__WRITTEN EXERCISE__
Beginning with the line that contains "Write part 3" and ending with the line that contains "return c, L, W, a", reproduce each line exactly; include both and add nothing.

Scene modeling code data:
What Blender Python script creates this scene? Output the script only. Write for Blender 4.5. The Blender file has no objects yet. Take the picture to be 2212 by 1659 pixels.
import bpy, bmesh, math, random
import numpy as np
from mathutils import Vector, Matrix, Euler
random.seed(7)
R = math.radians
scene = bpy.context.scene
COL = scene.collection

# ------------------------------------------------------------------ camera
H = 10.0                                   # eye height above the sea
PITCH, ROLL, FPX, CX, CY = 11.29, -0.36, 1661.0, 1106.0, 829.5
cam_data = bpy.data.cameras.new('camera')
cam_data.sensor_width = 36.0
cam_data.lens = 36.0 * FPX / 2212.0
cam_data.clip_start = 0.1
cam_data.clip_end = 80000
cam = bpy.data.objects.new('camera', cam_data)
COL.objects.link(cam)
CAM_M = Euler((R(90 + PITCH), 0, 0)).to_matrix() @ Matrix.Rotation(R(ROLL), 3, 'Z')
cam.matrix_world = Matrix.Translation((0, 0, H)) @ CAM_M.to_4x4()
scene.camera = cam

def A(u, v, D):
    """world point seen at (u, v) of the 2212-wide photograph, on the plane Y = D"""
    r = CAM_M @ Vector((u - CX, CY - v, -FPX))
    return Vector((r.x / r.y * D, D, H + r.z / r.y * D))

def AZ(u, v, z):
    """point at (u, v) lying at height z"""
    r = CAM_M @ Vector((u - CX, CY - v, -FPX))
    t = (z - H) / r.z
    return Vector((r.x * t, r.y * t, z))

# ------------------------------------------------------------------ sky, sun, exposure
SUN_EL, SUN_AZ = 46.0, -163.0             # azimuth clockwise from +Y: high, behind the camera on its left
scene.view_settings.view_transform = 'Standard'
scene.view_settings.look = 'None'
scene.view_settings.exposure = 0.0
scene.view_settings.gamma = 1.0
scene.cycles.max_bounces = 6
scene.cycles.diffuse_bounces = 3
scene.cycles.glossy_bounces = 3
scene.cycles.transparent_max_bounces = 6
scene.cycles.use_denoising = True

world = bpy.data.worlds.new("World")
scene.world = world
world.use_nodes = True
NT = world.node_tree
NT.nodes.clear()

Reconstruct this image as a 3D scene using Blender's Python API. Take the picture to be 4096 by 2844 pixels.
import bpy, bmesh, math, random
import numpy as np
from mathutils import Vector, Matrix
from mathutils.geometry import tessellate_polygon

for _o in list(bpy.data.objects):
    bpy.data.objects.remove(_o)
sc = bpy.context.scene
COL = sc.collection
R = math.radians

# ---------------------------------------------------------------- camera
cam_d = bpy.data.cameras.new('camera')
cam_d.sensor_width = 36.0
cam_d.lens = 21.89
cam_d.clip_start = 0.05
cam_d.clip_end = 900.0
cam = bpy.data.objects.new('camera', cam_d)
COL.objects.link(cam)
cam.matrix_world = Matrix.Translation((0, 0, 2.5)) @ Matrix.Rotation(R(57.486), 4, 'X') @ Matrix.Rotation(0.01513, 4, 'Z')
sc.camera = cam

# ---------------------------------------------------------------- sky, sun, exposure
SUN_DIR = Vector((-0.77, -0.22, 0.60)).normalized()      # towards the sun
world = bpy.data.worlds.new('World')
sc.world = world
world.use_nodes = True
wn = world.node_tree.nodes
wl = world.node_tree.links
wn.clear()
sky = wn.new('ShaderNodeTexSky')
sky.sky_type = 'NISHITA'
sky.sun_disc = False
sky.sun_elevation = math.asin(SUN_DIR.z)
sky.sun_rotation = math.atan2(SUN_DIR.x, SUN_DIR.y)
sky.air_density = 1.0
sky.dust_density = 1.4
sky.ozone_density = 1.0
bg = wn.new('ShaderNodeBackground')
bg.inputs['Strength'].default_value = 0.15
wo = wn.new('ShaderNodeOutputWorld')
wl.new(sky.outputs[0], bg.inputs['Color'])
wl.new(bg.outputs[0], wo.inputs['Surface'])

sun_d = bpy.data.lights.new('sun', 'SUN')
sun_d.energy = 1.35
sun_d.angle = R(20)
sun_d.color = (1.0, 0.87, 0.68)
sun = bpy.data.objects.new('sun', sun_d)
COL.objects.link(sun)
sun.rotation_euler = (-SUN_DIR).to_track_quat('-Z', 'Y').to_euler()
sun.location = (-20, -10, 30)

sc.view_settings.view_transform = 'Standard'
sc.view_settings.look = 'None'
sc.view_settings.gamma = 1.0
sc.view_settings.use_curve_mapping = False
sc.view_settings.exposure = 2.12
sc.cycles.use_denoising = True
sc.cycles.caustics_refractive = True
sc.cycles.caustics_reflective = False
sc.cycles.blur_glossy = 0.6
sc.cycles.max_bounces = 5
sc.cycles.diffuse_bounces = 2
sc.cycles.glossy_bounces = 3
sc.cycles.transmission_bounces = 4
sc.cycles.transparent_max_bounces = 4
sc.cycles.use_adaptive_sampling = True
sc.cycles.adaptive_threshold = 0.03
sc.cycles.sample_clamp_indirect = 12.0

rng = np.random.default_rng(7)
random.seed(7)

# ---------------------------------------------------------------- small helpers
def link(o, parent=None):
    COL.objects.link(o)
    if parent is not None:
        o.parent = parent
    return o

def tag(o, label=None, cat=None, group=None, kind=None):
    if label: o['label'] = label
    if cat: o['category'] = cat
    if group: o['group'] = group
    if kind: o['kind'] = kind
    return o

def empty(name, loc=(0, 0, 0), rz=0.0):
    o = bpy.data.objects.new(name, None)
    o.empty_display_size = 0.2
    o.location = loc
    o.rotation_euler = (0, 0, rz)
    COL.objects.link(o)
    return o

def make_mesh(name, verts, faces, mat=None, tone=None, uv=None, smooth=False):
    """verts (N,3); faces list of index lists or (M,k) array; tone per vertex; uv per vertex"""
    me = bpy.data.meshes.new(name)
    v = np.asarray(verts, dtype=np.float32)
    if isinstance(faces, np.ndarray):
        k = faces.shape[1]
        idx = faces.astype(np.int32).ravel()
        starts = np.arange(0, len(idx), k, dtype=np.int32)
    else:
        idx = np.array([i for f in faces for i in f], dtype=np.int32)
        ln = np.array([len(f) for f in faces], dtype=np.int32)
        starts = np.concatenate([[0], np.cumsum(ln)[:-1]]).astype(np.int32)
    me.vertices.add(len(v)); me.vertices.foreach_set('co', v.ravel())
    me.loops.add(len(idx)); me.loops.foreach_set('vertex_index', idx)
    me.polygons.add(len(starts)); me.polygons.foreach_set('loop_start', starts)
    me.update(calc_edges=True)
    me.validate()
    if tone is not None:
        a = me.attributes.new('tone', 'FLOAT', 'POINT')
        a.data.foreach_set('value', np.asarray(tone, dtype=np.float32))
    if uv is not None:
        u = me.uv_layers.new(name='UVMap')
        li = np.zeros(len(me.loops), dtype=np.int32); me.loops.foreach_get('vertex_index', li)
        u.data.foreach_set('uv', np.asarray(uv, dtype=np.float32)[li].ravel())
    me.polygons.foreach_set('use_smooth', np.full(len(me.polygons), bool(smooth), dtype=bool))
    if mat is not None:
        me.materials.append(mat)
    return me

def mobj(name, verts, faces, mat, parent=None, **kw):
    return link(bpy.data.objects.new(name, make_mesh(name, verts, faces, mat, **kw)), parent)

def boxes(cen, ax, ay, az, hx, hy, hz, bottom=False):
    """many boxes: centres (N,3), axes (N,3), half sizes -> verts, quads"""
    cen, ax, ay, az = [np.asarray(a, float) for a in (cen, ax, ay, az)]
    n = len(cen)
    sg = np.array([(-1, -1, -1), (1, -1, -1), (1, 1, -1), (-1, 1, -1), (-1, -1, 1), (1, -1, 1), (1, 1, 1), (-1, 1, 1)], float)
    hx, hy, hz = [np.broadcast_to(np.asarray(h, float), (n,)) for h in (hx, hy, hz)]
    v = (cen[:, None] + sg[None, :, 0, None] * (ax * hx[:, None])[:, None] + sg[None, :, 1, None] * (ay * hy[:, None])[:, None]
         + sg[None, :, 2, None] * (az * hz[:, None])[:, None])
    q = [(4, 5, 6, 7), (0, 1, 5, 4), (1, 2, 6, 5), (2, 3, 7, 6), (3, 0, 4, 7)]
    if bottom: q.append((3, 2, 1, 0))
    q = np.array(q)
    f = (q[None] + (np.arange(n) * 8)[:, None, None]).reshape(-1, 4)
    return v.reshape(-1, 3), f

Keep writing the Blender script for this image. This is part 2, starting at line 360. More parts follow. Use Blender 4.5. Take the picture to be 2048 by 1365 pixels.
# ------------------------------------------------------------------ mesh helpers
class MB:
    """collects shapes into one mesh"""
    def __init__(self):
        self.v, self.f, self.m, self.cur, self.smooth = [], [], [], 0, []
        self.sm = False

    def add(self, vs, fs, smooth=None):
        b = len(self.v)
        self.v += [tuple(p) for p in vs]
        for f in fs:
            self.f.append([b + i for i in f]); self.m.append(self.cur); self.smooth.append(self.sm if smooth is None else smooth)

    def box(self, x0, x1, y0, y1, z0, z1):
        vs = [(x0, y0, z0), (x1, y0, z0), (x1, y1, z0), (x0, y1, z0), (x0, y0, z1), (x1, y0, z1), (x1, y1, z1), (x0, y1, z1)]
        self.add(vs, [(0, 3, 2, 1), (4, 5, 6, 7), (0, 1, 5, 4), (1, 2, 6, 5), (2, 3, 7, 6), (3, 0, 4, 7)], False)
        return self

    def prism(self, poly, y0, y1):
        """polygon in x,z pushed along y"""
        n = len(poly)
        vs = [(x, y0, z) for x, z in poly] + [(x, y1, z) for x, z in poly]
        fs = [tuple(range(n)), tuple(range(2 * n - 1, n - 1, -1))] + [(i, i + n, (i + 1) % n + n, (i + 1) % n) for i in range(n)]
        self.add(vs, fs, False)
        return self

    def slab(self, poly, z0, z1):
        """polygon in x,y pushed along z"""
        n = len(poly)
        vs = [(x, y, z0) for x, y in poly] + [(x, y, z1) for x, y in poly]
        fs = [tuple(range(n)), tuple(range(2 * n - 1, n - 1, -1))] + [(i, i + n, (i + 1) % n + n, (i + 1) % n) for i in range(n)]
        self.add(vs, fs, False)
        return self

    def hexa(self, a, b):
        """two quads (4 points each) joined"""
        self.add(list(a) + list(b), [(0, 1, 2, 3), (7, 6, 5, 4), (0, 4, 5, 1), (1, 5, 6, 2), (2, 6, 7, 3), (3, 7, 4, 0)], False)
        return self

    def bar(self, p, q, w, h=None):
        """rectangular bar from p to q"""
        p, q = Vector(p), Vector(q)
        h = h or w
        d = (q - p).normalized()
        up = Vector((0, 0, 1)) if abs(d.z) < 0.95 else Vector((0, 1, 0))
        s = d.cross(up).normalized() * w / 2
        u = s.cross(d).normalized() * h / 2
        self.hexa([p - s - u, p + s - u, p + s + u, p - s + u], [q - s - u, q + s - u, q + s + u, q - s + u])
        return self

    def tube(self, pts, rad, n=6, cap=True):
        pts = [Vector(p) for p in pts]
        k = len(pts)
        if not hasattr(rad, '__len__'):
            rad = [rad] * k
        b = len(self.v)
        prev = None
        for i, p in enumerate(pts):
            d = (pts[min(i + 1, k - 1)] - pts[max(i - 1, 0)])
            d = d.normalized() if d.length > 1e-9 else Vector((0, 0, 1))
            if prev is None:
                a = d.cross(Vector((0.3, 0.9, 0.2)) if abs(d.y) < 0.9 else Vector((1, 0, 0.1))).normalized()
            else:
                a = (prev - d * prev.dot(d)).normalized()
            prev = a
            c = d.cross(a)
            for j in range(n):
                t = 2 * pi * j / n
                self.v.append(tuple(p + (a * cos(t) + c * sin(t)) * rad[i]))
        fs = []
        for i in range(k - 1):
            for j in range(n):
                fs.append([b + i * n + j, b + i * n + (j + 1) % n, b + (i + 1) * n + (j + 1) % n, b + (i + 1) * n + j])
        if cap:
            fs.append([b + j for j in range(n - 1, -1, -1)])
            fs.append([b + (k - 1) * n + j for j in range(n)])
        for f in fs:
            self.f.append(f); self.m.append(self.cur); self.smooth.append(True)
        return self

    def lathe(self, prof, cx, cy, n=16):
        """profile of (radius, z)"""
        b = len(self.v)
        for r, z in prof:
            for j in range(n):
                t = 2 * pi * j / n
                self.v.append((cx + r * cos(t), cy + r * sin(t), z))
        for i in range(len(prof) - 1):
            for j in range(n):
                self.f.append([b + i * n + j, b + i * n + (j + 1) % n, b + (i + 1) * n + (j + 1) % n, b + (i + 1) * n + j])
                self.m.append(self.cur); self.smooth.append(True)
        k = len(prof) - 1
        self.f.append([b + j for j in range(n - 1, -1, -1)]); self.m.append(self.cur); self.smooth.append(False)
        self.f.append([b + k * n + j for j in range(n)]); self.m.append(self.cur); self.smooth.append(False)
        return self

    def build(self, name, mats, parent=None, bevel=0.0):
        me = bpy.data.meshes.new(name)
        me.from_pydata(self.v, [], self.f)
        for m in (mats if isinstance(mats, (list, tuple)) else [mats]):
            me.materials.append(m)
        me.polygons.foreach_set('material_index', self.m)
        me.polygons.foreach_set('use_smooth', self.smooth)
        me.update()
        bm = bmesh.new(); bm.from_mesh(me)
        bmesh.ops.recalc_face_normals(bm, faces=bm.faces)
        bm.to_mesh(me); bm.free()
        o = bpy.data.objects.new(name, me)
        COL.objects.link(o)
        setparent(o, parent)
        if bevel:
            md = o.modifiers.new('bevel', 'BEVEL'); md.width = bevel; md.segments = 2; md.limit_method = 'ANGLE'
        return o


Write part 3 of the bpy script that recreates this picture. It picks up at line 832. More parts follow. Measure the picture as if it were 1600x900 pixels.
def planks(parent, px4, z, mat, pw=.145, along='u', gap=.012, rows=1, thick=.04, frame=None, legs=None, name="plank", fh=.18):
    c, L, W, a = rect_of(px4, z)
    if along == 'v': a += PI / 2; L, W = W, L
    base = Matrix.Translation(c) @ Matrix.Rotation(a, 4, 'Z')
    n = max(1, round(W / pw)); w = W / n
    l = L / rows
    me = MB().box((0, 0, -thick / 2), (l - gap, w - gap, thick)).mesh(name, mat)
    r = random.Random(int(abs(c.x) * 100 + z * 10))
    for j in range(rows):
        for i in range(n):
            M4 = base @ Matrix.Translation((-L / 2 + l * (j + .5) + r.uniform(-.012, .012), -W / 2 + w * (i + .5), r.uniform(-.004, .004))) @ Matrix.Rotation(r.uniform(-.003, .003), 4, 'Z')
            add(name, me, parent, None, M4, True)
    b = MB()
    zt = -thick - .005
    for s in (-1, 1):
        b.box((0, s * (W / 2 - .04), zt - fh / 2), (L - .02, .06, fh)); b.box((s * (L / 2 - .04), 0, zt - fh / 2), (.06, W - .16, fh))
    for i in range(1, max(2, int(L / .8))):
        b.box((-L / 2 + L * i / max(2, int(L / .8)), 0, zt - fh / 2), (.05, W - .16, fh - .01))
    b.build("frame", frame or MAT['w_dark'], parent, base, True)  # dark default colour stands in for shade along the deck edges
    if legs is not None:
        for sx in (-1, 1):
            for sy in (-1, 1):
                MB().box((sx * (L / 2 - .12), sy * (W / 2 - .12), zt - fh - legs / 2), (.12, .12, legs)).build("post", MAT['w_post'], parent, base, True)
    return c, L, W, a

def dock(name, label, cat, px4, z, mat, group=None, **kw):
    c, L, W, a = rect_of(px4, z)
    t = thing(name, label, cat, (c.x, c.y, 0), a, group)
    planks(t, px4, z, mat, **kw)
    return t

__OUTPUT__
Write part 3 of the bpy script that recreates this picture. It picks up at line 832. More parts follow. Measure the picture as if it were 1600x900 pixels.
def planks(parent, px4, z, mat, pw=.145, along='u', gap=.012, rows=1, thick=.04, frame=None, legs=None, name="plank", fh=.18):
    c, L, W, a = rect_of(px4, z)
    if along == 'v': a += PI / 2; L, W = W, L
    base = Matrix.Translation(c) @ Matrix.Rotation(a, 4, 'Z')
    n = max(1, round(W / pw)); w = W / n
    l = L / rows
    me = MB().box((0, 0, -thick / 2), (l - gap, w - gap, thick)).mesh(name, mat)
    r = random.Random(int(abs(c.x) * 100 + z * 10))
    for j in range(rows):
        for i in range(n):
            M4 = base @ Matrix.Translation((-L / 2 + l * (j + .5) + r.uniform(-.012, .012), -W / 2 + w * (i + .5), r.uniform(-.004, .004))) @ Matrix.Rotation(r.uniform(-.003, .003), 4, 'Z')
            add(name, me, parent, None, M4, True)
    b = MB()
    zt = -thick - .005
    for s in (-1, 1):
        b.box((0, s * (W / 2 - .04), zt - fh / 2), (L - .02, .06, fh)); b.box((s * (L / 2 - .04), 0, zt - fh / 2), (.06, W - .16, fh))
    for i in range(1, max(2, int(L / .8))):
        b.box((-L / 2 + L * i / max(2, int(L / .8)), 0, zt - fh / 2), (.05, W - .16, fh - .01))
    b.build("frame", frame or MAT['w_dark'], parent, base, True)  # dark default colour stands in for shade along the deck edges
    if legs is not None:
        for sx in (-1, 1):
            for sy in (-1, 1):
                MB().box((sx * (L / 2 - .12), sy * (W / 2 - .12), zt - fh - legs / 2), (.12, .12, legs)).build("post", MAT['w_post'], parent, base, True)
    return c, L, W, a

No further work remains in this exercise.